Bells Were Rocked 

Rage storms and hip-hop survives a concert crowd fifty thousand strong.

"Rage! Rage! Rage! Rage! Rage! Rage! Rage! Rage! Rage! Rage!" The roar of fifty thousand people screaming for legendary rap-rockers Rage Against the Machine was deafening. Heard from ground zero at San Francisco's Rock the Bells festival 2007 — the photo pit at the front of the stage — it seemed like a battle cry. The moment was certainly epic; one almost expected Valkyries or napalm-dropping helicopters to swoop in from on high.

Instead, Zach De La Rocha, Tom Morello, Brad Wilk, and Tim C. — the Southern California outfit collectively known as Rage Against the Machine — appeared, crystallizing the moment for the crowd, who had braved as much as nine hours of music to arrive at this point. Apocalyptic chaos seemed nigh, and even before the band struck its first note, a bevy of crowd surfers breached the front of the barricades, emerging from an ocean of excited fans like crazed salmon.

The stage was shrouded in darkness as the band members came out. On sight of their headlining heroes, the crowd went absolutely apeshit. Thunderously crunchy metallic riffs rained down upon eardrums, projected out of a phalanx of speakers easily five or six stories high. "Ay yo, it's just another bombtrack, and suckers be thinking that they can fade this," De La Rocha half-spoke, half-sang.

In the glow of red klieg lights, which nicely outlined De La Rocha's Afro and made him seem more raving madman than multiplatinum rockstar, the suckers were nowhere to be seen. Rage, which broke up a few years ago (Morello went on to form the now-defunct Audioslave) but has occasionally reunited for high-profile events such as this, was eminently unfadable.

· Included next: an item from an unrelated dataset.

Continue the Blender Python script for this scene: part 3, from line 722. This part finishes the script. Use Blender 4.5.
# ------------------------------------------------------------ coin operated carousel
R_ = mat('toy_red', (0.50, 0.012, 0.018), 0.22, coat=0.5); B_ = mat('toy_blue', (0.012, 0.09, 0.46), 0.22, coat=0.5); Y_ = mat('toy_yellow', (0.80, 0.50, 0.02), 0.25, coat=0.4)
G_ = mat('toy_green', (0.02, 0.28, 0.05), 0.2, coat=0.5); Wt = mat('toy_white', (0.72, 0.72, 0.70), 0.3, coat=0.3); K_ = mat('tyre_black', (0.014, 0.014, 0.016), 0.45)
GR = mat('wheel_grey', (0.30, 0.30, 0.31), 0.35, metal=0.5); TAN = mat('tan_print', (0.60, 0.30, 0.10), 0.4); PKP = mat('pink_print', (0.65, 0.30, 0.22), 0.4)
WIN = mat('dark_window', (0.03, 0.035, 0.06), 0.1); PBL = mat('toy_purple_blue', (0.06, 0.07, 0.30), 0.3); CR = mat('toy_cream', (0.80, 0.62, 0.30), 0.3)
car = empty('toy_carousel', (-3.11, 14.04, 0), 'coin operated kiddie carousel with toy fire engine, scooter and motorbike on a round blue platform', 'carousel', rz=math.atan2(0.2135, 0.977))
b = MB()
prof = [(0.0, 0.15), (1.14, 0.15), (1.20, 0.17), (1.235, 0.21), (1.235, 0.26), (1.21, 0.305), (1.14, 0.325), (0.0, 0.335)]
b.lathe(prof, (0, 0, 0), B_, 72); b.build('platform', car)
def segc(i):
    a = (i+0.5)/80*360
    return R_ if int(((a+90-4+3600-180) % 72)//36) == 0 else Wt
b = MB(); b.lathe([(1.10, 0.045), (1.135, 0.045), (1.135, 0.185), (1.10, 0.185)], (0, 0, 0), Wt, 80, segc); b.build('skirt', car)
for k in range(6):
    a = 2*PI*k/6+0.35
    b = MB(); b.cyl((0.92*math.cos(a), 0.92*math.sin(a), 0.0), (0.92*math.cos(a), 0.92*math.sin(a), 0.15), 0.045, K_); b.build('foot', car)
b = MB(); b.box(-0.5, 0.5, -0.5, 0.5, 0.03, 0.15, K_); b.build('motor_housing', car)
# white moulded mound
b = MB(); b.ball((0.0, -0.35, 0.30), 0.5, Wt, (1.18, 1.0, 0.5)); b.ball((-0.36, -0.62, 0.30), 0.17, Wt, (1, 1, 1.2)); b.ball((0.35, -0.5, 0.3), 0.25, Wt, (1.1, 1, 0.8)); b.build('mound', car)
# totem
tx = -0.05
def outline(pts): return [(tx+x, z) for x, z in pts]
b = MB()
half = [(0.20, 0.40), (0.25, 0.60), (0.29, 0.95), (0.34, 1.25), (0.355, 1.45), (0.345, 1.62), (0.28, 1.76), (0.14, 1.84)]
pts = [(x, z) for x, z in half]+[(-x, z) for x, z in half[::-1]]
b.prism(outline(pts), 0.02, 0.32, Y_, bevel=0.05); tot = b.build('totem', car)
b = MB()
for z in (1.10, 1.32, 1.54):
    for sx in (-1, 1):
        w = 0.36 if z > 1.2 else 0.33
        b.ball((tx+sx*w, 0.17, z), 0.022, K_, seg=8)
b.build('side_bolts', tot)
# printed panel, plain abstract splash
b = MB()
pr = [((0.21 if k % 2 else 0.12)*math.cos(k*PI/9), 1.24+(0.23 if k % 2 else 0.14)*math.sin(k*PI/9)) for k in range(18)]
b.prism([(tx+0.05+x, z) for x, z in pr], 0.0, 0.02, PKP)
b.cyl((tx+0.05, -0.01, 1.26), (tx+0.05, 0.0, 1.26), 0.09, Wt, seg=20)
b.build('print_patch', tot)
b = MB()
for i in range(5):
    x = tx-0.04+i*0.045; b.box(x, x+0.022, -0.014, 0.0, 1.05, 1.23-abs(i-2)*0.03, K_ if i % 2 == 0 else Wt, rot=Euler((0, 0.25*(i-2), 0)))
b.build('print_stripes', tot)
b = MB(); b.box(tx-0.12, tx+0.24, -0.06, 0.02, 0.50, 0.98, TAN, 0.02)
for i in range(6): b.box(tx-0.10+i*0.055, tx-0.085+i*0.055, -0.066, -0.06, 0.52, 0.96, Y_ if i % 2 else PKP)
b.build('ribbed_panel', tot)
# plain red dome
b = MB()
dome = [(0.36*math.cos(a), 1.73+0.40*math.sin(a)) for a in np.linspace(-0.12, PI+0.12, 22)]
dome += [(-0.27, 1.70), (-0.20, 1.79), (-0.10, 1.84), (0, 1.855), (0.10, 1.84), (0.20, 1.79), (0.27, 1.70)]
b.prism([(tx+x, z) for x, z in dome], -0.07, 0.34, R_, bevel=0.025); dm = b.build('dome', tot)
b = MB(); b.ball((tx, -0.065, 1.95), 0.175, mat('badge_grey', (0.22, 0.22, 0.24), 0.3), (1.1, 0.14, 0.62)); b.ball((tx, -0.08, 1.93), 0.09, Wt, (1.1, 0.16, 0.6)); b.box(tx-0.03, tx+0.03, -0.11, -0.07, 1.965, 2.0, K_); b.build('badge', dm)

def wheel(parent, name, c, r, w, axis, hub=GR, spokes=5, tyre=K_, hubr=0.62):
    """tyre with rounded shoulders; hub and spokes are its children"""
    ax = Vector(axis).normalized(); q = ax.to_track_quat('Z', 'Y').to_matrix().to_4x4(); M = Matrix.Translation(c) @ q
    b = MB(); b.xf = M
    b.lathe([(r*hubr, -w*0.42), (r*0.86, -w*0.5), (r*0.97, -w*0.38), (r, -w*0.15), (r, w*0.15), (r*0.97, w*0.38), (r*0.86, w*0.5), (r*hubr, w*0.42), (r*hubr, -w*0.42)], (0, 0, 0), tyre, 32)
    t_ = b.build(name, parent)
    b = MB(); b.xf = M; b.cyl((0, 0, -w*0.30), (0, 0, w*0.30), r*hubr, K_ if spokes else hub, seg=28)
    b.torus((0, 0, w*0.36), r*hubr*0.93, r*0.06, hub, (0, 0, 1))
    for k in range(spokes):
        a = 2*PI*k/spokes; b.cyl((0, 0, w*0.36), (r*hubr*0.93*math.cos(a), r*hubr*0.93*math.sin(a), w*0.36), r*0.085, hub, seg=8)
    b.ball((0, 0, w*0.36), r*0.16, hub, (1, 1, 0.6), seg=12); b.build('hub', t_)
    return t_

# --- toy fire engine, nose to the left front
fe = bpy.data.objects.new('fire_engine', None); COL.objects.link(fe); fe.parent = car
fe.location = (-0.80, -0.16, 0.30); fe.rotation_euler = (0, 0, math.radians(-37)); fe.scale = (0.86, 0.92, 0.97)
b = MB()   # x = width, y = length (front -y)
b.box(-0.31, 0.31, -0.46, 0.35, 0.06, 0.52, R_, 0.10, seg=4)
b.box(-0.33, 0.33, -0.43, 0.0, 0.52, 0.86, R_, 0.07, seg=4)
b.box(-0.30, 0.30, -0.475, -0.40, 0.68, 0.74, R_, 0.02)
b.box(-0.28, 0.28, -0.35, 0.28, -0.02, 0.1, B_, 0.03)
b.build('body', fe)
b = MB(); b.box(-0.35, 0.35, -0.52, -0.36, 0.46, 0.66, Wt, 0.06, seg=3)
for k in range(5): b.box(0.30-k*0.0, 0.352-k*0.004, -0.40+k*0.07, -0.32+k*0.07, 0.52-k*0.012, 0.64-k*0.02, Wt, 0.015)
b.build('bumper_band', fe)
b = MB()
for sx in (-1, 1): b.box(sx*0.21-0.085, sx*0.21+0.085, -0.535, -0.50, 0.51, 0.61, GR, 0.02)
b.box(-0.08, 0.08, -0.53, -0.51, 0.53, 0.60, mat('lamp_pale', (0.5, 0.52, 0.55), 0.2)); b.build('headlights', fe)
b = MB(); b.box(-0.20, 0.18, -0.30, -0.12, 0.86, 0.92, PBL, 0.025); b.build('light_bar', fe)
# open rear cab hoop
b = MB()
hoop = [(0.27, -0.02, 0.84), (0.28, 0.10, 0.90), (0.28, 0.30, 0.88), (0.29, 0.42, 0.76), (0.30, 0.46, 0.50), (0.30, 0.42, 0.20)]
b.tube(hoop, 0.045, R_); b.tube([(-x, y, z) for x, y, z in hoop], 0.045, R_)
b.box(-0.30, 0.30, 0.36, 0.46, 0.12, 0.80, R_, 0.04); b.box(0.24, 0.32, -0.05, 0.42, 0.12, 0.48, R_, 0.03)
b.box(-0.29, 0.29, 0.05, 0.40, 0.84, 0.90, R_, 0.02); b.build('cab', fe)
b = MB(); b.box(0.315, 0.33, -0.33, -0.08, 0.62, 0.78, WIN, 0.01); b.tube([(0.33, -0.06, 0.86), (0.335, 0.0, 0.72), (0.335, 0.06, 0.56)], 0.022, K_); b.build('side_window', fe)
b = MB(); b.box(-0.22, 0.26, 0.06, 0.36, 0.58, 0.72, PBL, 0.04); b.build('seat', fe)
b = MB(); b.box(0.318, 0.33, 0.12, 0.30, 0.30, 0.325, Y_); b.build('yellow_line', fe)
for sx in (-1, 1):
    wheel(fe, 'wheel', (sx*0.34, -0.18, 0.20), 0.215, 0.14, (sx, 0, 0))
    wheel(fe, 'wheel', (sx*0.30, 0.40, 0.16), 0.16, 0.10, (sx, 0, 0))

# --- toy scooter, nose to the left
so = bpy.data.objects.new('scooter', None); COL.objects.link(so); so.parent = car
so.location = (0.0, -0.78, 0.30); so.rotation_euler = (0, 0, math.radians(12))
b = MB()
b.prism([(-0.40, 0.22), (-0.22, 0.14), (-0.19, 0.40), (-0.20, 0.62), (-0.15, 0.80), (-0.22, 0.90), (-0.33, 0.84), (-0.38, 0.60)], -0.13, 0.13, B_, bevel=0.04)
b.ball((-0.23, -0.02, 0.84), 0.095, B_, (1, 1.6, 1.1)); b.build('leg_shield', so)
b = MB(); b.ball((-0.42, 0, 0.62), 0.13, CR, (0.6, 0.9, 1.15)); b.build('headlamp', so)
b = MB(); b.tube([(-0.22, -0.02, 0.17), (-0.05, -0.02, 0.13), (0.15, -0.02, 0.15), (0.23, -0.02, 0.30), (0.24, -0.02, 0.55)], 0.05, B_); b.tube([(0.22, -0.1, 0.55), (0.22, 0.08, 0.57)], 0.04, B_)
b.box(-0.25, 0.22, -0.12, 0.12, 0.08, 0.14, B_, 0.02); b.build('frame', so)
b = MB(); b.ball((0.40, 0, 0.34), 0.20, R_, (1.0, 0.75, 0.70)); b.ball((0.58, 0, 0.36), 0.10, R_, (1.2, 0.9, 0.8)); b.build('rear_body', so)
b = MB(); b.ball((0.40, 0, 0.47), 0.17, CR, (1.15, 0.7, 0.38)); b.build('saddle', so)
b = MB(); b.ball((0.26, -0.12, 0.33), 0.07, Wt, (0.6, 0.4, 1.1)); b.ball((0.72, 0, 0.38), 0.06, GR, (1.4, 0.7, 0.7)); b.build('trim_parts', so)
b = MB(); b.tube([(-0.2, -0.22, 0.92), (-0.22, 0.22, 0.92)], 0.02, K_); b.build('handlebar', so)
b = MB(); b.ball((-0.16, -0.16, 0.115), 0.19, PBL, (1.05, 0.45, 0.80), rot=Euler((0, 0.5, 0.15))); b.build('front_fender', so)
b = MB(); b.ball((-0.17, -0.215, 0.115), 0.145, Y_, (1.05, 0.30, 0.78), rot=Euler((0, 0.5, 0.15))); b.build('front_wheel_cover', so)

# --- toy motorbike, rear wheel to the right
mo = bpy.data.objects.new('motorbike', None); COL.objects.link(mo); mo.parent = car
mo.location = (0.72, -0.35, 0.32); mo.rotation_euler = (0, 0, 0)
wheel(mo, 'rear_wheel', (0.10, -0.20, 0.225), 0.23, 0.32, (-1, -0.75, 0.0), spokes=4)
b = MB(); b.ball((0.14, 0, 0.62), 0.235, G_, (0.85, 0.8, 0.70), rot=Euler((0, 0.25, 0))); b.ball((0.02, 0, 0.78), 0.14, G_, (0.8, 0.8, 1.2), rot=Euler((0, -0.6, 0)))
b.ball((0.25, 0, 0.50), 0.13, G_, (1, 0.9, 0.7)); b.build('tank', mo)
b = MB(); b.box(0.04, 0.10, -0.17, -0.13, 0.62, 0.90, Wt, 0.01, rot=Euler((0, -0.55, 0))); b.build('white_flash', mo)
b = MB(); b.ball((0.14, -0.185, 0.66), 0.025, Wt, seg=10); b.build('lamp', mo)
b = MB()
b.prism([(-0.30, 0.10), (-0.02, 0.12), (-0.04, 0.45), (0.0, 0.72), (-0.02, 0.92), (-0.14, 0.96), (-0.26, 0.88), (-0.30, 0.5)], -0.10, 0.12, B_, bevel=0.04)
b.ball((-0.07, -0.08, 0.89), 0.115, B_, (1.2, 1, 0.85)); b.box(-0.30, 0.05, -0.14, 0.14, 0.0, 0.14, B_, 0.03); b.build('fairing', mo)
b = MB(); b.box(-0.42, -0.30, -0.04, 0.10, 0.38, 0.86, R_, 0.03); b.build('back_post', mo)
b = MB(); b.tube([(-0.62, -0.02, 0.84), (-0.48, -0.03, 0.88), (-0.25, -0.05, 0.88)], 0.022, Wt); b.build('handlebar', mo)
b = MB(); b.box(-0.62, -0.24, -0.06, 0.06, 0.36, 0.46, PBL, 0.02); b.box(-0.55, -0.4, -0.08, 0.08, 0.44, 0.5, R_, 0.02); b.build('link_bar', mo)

Prefestival press had pondered whether Rage and its agitprop pyrotechnics were still relevant. That skepticism was rendered null and void just one song into the band's set. The combination of De La Rocha's angry postpunk, post-hip-hop polemics, and Morello's fury-enhancing fretwork was and is a potent one, while Wilk's gnarly skin-pounding and Tim C's aggro basslines more than filled out a sound that can rightfully be described as monstrous. Imagine Nirvana with an overt political agenda, or a MySpace-generation version of Led Zeppelin, except louder, harder, and faster, and you have Rage. The set was so loud, anyone without earplugs within two hundred yards of the stage was at risk of permanent hearing loss — the band could be heard clearly near the exit gates all the way at the back.

But it wasn't its ability to pulverize eardrums that made Rage's show more than a nostalgia fest. The band's ultralefty politics are delivered with a conviction that transcends shtick. Songs like "Sleep Now in the Fire," "People of the Sun," and "Bombtrack" had no shortage of attitudinal bombast, but without De La Rocha's fiery lyrics to guide them, Rage would be just another extremely loud band capable of evoking spontaneous slam-dancing and crowd-surfing. It was fitting that both Cypress Hill and Public Enemy were on the bill, being the two hip-hop groups whose influence can most clearly be heard in Rage's sound.

Rock the Bells also emphatically answered the question of whether hip-hop is still alive. Considering the scope and magnitude of the SF show (not to mention the tour itself), the answer would have to be, "Hell, yeah, motherfucker!" Promoter Guerilla Union produced the massive undertaking with one eye on its pocketbook and another on maintaining the culture. Though there was considerable corporate involvement in the festival, there were also spontaneous freestyle exhibitions and B-boy dances. The lineup wasn't just a laundry list of current chart-topping acts with appeal to the key 18-24 demographic, but a mix of classic acts, underground legends, and up-and-comers.

Most importantly, Rock the Bells didn't bury its political or social awareness one iota. In addition to Rage's revolutionary urgings, Public Enemy's Chuck D and Flavor Flav led the crowd through chants of "Fuck George Bush!" and "Fuck Dick Cheney!" while dusting off chestnuts like "Fight the Power" and "Night of the Living Baseheads." They made a statement for racial unity by trotting out Anthrax guitarist Scott Ian for "Bring the Noise" — an obvious precursor to Rage's genre-bending fusion.

Consciousness permeated the earlier sets as well. A reunited Wu-Tang Clan brought the ruckus, but also dropped science. As usual, Cypress Hill advocated for the legalization of marijuana, while Bay Area mainstays the Coup hipped the crowd to the class struggle with tunes like "Fat Cats, Bigga Fish" and "My Favorite Mutiny," drawing a sizable, energetic crowd despite the simultaneous presence of the Roots on the other stage.

The take-home message? Not only is hip-hop still alive and well, but conscious, political, and revolutionary lyrics can still go over with large audiences. Indeed, the SF Rock the Bells show will go down as one of the biggest crowds in the history of hip-hop. Not bad for a genre supposedly on its deathbed.